— SET EXERCISE —
Omit all images. Transcribe the rest of the material below exactly.

— GIVEN MATERIAL —
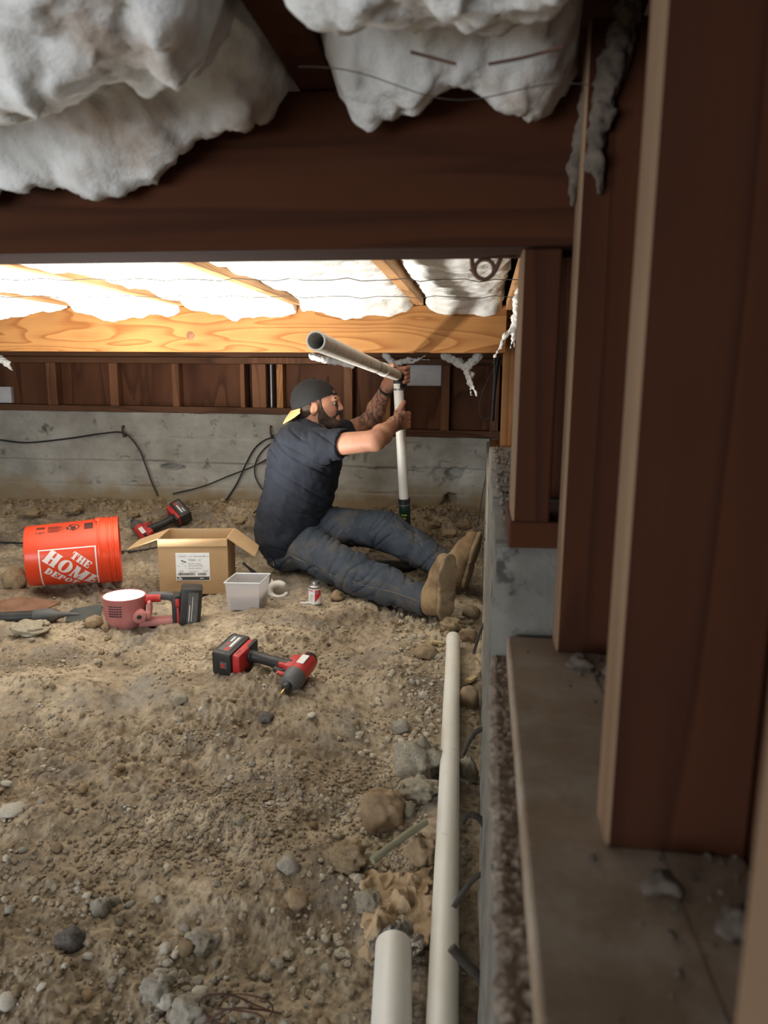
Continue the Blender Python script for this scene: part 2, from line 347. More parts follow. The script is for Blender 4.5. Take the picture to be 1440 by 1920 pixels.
def stained_concrete():
    m = pmat('stained_concrete', (.30, .285, .245), (.47, .455, .405), scale=4.5, rough=.9, bump=.45, bscale=40, detail=8, spots=(.13, .12, .10), sscale=11, samt=(.60, .72))
    nt = m.node_tree; B = nt.nodes['Principled BSDF']; src = B.inputs['Base Color'].links[0].from_socket
    tc = _n(nt, 'ShaderNodeTexCoord'); sp = _n(nt, 'ShaderNodeSeparateXYZ'); nt.links.new(tc.outputs['Object'], sp.inputs[0])
    no = _n(nt, 'ShaderNodeTexNoise', Scale=5, Detail=5); nt.links.new(tc.outputs['Object'], no.inputs['Vector'])
    ma = _n(nt, 'ShaderNodeMath', operation='MULTIPLY_ADD'); nt.links.new(no.outputs['Fac'], ma.inputs[0]); ma.inputs[1].default_value = -.32; nt.links.new(sp.outputs['Z'], ma.inputs[2])
    r = _n(nt, 'ShaderNodeMapRange'); r.inputs['From Min'].default_value = .15; r.inputs['From Max'].default_value = .02; nt.links.new(ma.outputs[0], r.inputs['Value'])
    mx = _n(nt, 'ShaderNodeMix', data_type='RGBA'); nt.links.new(r.outputs[0], mx.inputs['Factor']); nt.links.new(src, mx.inputs['A']); mx.inputs['B'].default_value = (.31, .235, .14, 1)   # soil splash dried on the wall
    nt.links.new(mx.outputs['Result'], B.inputs['Base Color']); return m
M['backwall'] = stained_concrete()
wall_back = structure(ob('wall_back', back_wall(), M['backwall']))
# the cripple wall standing on it: plates, studs, sheathing panels
lumber('sill_plate', (-5.2, 4.405, .712), (XS, 4.50, .75), M['brown_x'], wall_back)
lumber('sill_plate', (XS, 4.405, .592), (.20, 4.50, .632), M['brown_x'], wall_back)
lumber('top_plate', (-5.2, 4.405, 1.012), (.20, 4.50, 1.05), M['brown_x'], wall_back)
lumber('top_plate', (-5.2, 4.41, 1.052), (.20, 4.51, 1.09), M['brown_x'], wall_back)
lumber('cross_cleat', (-1.42, 4.395, 1.016), (-.93, 4.404, 1.05), M['brown_stud'], wall_back)
edges = []
for x0, x1, m in ((-4.85, -4.79, 'brown_stud'), (-4.0, -3.94, 'brown_stud'), (-3.3, -3.24, 'brown_stud'), (-2.745, -2.68, 'brown_stud'), (-2.325, -2.27, 'brown_stud'), (-1.915, -1.87, 'brown_stud'), (-1.48, -1.452, 'brown_stud'), (-1.405, -1.318, 'brown_stud'), (-1.252, -1.212, 'fir_z'), (-.84, -.785, 'brown_stud'), (-.60, -.555, 'fir_z'), (-.253, -.205, 'brown_stud'), (.045, .085, 'brown_stud')):
    zb = .75 if x0 < XS else .632
    lumber('stud', (x0, 4.41, zb), (x1, 4.50, 1.012), M[m], wall_back); edges.append((x0, x1))
for k in range(len(edges)-1):             # sheathing, open in two narrow slots
    a, b = edges[k][1]-.02, edges[k+1][0]+.02
    if k in (6, 7): continue
    zb = .75 if a < XS else .632
    lumber('sheathing_panel', (a, 4.475, zb), (b, 4.495, 1.012), M['brown_z'], wall_back)
lumber('sheathing_panel', (-5.2, 4.52, .50), (.26, 4.54, 1.474), M['rust'], wall_back)
# pale painted board let into the back wall, and a grey conduit in the slot
p0, p1 = at(762, 684, 4.40), at(826, 724, 4.40)
M['whiteboard'] = pmat('white_painted_board', (.62, .62, .64), (.75, .75, .76), scale=6, rough=.6, spots=(.35, .33, .31), sscale=60, samt=(.62, .68))
tag(ob('painted_board', MB().box((p0[0], 4.455, p1[2]), (p1[0], 4.474, p0[2]), .002).mesh(), M['whiteboard'], origin=(p0[0], 4.455, p1[2])), 'white painted board fixed between two studs of the back wall', 'board')
p0, p1 = at(-40, 725, 4.40), at(14, 756, 4.40)
tag(ob('painted_board', MB().box((p0[0], 4.445, p1[2]), (p1[0], 4.474, p0[2]), .002).mesh(), M['whiteboard'], origin=(p0[0], 4.445, p1[2])), 'grey block on the back wall at the far left edge', 'board')
cx = at(508, 720, 4.44)[0]
tag(ob('conduit', MB().tube([(cx, 4.45, .752), (cx, 4.45, 1.01)], .010, 10).mesh(smooth=True), M['steel'], origin=(cx, 4.45, .752)), 'thin grey conduit standing in the narrow wall slot', 'conduit')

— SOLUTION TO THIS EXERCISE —
Continue the Blender Python script for this scene: part 2, from line 347. More parts follow. The script is for Blender 4.5. Take the picture to be 1440 by 1920 pixels.
def stained_concrete():
    m = pmat('stained_concrete', (.30, .285, .245), (.47, .455, .405), scale=4.5, rough=.9, bump=.45, bscale=40, detail=8, spots=(.13, .12, .10), sscale=11, samt=(.60, .72))
    nt = m.node_tree; B = nt.nodes['Principled BSDF']; src = B.inputs['Base Color'].links[0].from_socket
    tc = _n(nt, 'ShaderNodeTexCoord'); sp = _n(nt, 'ShaderNodeSeparateXYZ'); nt.links.new(tc.outputs['Object'], sp.inputs[0])
    no = _n(nt, 'ShaderNodeTexNoise', Scale=5, Detail=5); nt.links.new(tc.outputs['Object'], no.inputs['Vector'])
    ma = _n(nt, 'ShaderNodeMath', operation='MULTIPLY_ADD'); nt.links.new(no.outputs['Fac'], ma.inputs[0]); ma.inputs[1].default_value = -.32; nt.links.new(sp.outputs['Z'], ma.inputs[2])
    r = _n(nt, 'ShaderNodeMapRange'); r.inputs['From Min'].default_value = .15; r.inputs['From Max'].default_value = .02; nt.links.new(ma.outputs[0], r.inputs['Value'])
    mx = _n(nt, 'ShaderNodeMix', data_type='RGBA'); nt.links.new(r.outputs[0], mx.inputs['Factor']); nt.links.new(src, mx.inputs['A']); mx.inputs['B'].default_value = (.31, .235, .14, 1)   # soil splash dried on the wall
    nt.links.new(mx.outputs['Result'], B.inputs['Base Color']); return m
M['backwall'] = stained_concrete()
wall_back = structure(ob('wall_back', back_wall(), M['backwall']))
# the cripple wall standing on it: plates, studs, sheathing panels
lumber('sill_plate', (-5.2, 4.405, .712), (XS, 4.50, .75), M['brown_x'], wall_back)
lumber('sill_plate', (XS, 4.405, .592), (.20, 4.50, .632), M['brown_x'], wall_back)
lumber('top_plate', (-5.2, 4.405, 1.012), (.20, 4.50, 1.05), M['brown_x'], wall_back)
lumber('top_plate', (-5.2, 4.41, 1.052), (.20, 4.51, 1.09), M['brown_x'], wall_back)
lumber('cross_cleat', (-1.42, 4.395, 1.016), (-.93, 4.404, 1.05), M['brown_stud'], wall_back)
edges = []
for x0, x1, m in ((-4.85, -4.79, 'brown_stud'), (-4.0, -3.94, 'brown_stud'), (-3.3, -3.24, 'brown_stud'), (-2.745, -2.68, 'brown_stud'), (-2.325, -2.27, 'brown_stud'), (-1.915, -1.87, 'brown_stud'), (-1.48, -1.452, 'brown_stud'), (-1.405, -1.318, 'brown_stud'), (-1.252, -1.212, 'fir_z'), (-.84, -.785, 'brown_stud'), (-.60, -.555, 'fir_z'), (-.253, -.205, 'brown_stud'), (.045, .085, 'brown_stud')):
    zb = .75 if x0 < XS else .632
    lumber('stud', (x0, 4.41, zb), (x1, 4.50, 1.012), M[m], wall_back); edges.append((x0, x1))
for k in range(len(edges)-1):             # sheathing, open in two narrow slots
    a, b = edges[k][1]-.02, edges[k+1][0]+.02
    if k in (6, 7): continue
    zb = .75 if a < XS else .632
    lumber('sheathing_panel', (a, 4.475, zb), (b, 4.495, 1.012), M['brown_z'], wall_back)
lumber('sheathing_panel', (-5.2, 4.52, .50), (.26, 4.54, 1.474), M['rust'], wall_back)
# pale painted board let into the back wall, and a grey conduit in the slot
p0, p1 = at(762, 684, 4.40), at(826, 724, 4.40)
M['whiteboard'] = pmat('white_painted_board', (.62, .62, .64), (.75, .75, .76), scale=6, rough=.6, spots=(.35, .33, .31), sscale=60, samt=(.62, .68))
tag(ob('painted_board', MB().box((p0[0], 4.455, p1[2]), (p1[0], 4.474, p0[2]), .002).mesh(), M['whiteboard'], origin=(p0[0], 4.455, p1[2])), 'white painted board fixed between two studs of the back wall', 'board')
p0, p1 = at(-40, 725, 4.40), at(14, 756, 4.40)
tag(ob('painted_board', MB().box((p0[0], 4.445, p1[2]), (p1[0], 4.474, p0[2]), .002).mesh(), M['whiteboard'], origin=(p0[0], 4.445, p1[2])), 'grey block on the back wall at the far left edge', 'board')
cx = at(508, 720, 4.44)[0]
tag(ob('conduit', MB().tube([(cx, 4.45, .752), (cx, 4.45, 1.01)], .010, 10).mesh(smooth=True), M['steel'], origin=(cx, 4.45, .752)), 'thin grey conduit standing in the narrow wall slot', 'conduit')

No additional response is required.